Estonia, Latvia, and Lithuania have responded with unequivocal denials, backed by investigations and public statements. Estonian officials, including Foreign Minister Margus Tsahkna and Defence Forces spokespeople, insist the drones originated in Russian airspace, entered theirs unintentionally, and were Ukrainian models diverted by Russian electronic warfare—GPS jamming or spoofing that causes navigation errors over long distances. One drone struck the chimney of the Auvere power plant in Ida-Viru County on March 25 with no injuries or major damage; others crashed in fields or were detected without interception. Latvia reported a similar crash in Krāslava; Lithuania saw one near its Belarusian border.

The Baltic governments describe these as “concrete consequences of Russia’s full-scale war of aggression,” not their own actions. They have not opened airspace to anyone for attacks, emphasize no participation in planning or execution, and point to evidence: drone wreckage analysis confirming Ukrainian origin, radar tracks showing entry from Russia, and the physics of long-range flights where minor EW interference can compound into major deviations.

The evidence strongly supports the Baltic and Ukrainian account: Ukrainian strikes on targets, with collateral drone drifts exacerbated by Russian defenses. Russia’s accusations serve deterrence purposes, exploiting the incidents to pressure NATO. Yet both sides acknowledge the danger. Ukraine’s campaign draws the war’s shadow onto NATO borders. Estonia’s alerts are a sobering reminder: civilians in Narva or Tartu are now closer to the front lines than many realize.

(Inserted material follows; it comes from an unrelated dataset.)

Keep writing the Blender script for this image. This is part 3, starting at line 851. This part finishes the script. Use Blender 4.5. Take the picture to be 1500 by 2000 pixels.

Some Russian analysts sound indeed chilling. Stanislav Tkachenko, professor of international relations at Sankt Peterburg State University, commented to East and West: “For the time being, the prevailing view in Russia is that the primary objective is the successful conclusion of the special military operation and the dismantling of the Nazi regime in Ukraine. This is to be followed by a comprehensive diplomatic and economic distancing from Europe. In other words, Russia will in the near future strengthen its anti-missile and air defence capabilities, and develop other means of protecting its port facilities in the North-West, which play a vital role in the export of hydrocarbons and mineral fertilisers. At the same time, Russia will gather intelligence on the defence capabilities of the Baltic states with the aim of neutralising them in the medium term. In Moscow, the view is gaining ground that the three Baltic states have failed the test of sovereignty, preferring to exchange it for the status of ‘junior partners’ in the West’s struggle against Russia. Therefore, a military-technical response to the current hostile actions of Tallinn, Riga and Vilnius is bound to follow; it will not be long before it comes.”